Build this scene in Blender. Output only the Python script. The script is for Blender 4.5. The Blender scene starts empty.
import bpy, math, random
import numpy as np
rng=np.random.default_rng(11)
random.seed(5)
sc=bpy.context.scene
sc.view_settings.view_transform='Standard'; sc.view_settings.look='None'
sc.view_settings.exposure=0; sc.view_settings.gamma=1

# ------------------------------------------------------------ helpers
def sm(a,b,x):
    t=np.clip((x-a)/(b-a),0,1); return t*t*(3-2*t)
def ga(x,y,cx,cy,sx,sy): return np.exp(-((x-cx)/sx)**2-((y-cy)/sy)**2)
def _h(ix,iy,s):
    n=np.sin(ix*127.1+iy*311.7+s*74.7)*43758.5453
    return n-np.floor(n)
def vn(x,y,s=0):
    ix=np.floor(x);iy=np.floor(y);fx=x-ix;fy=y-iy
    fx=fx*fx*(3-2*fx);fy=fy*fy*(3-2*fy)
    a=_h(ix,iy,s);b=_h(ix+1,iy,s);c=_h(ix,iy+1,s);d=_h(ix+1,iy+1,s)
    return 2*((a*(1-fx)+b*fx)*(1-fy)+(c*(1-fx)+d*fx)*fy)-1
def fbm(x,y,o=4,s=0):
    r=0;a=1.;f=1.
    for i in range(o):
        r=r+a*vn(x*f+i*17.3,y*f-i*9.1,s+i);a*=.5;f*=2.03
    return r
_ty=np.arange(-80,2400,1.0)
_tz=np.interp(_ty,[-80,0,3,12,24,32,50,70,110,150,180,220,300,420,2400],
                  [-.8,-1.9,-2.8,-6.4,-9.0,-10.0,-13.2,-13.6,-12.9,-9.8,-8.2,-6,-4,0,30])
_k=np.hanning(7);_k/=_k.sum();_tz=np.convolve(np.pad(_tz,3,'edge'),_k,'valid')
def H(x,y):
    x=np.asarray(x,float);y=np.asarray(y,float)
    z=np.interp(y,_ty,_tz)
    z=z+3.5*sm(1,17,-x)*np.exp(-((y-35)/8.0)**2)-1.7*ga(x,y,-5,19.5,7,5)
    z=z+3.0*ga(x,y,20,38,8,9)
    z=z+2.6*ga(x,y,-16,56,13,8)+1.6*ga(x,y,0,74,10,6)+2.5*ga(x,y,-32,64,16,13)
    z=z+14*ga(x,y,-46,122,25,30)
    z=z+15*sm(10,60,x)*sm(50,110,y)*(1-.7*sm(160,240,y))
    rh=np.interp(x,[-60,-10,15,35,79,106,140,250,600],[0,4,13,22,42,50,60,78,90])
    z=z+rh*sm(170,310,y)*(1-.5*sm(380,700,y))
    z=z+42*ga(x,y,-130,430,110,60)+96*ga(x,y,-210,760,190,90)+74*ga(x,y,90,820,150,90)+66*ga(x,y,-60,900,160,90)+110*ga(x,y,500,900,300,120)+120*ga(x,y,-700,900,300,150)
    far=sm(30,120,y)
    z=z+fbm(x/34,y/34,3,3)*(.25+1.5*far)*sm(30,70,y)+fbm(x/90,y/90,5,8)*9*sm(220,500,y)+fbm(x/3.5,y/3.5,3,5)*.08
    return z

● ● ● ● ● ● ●

**Objective:** Restate every line of the data word for word.

**Solution to the problem:**
Build this scene in Blender. Output only the Python script. The script is for Blender 4.5. The Blender scene starts empty.
import bpy, math, random
import numpy as np
rng=np.random.default_rng(11)
random.seed(5)
sc=bpy.context.scene
sc.view_settings.view_transform='Standard'; sc.view_settings.look='None'
sc.view_settings.exposure=0; sc.view_settings.gamma=1

# ------------------------------------------------------------ helpers
def sm(a,b,x):
    t=np.clip((x-a)/(b-a),0,1); return t*t*(3-2*t)
def ga(x,y,cx,cy,sx,sy): return np.exp(-((x-cx)/sx)**2-((y-cy)/sy)**2)
def _h(ix,iy,s):
    n=np.sin(ix*127.1+iy*311.7+s*74.7)*43758.5453
    return n-np.floor(n)
def vn(x,y,s=0):
    ix=np.floor(x);iy=np.floor(y);fx=x-ix;fy=y-iy
    fx=fx*fx*(3-2*fx);fy=fy*fy*(3-2*fy)
    a=_h(ix,iy,s);b=_h(ix+1,iy,s);c=_h(ix,iy+1,s);d=_h(ix+1,iy+1,s)
    return 2*((a*(1-fx)+b*fx)*(1-fy)+(c*(1-fx)+d*fx)*fy)-1
def fbm(x,y,o=4,s=0):
    r=0;a=1.;f=1.
    for i in range(o):
        r=r+a*vn(x*f+i*17.3,y*f-i*9.1,s+i);a*=.5;f*=2.03
    return r
_ty=np.arange(-80,2400,1.0)
_tz=np.interp(_ty,[-80,0,3,12,24,32,50,70,110,150,180,220,300,420,2400],
                  [-.8,-1.9,-2.8,-6.4,-9.0,-10.0,-13.2,-13.6,-12.9,-9.8,-8.2,-6,-4,0,30])
_k=np.hanning(7);_k/=_k.sum();_tz=np.convolve(np.pad(_tz,3,'edge'),_k,'valid')
def H(x,y):
    x=np.asarray(x,float);y=np.asarray(y,float)
    z=np.interp(y,_ty,_tz)
    z=z+3.5*sm(1,17,-x)*np.exp(-((y-35)/8.0)**2)-1.7*ga(x,y,-5,19.5,7,5)
    z=z+3.0*ga(x,y,20,38,8,9)
    z=z+2.6*ga(x,y,-16,56,13,8)+1.6*ga(x,y,0,74,10,6)+2.5*ga(x,y,-32,64,16,13)
    z=z+14*ga(x,y,-46,122,25,30)
    z=z+15*sm(10,60,x)*sm(50,110,y)*(1-.7*sm(160,240,y))
    rh=np.interp(x,[-60,-10,15,35,79,106,140,250,600],[0,4,13,22,42,50,60,78,90])
    z=z+rh*sm(170,310,y)*(1-.5*sm(380,700,y))
    z=z+42*ga(x,y,-130,430,110,60)+96*ga(x,y,-210,760,190,90)+74*ga(x,y,90,820,150,90)+66*ga(x,y,-60,900,160,90)+110*ga(x,y,500,900,300,120)+120*ga(x,y,-700,900,300,150)
    far=sm(30,120,y)
    z=z+fbm(x/34,y/34,3,3)*(.25+1.5*far)*sm(30,70,y)+fbm(x/90,y/90,5,8)*9*sm(220,500,y)+fbm(x/3.5,y/3.5,3,5)*.08
    return z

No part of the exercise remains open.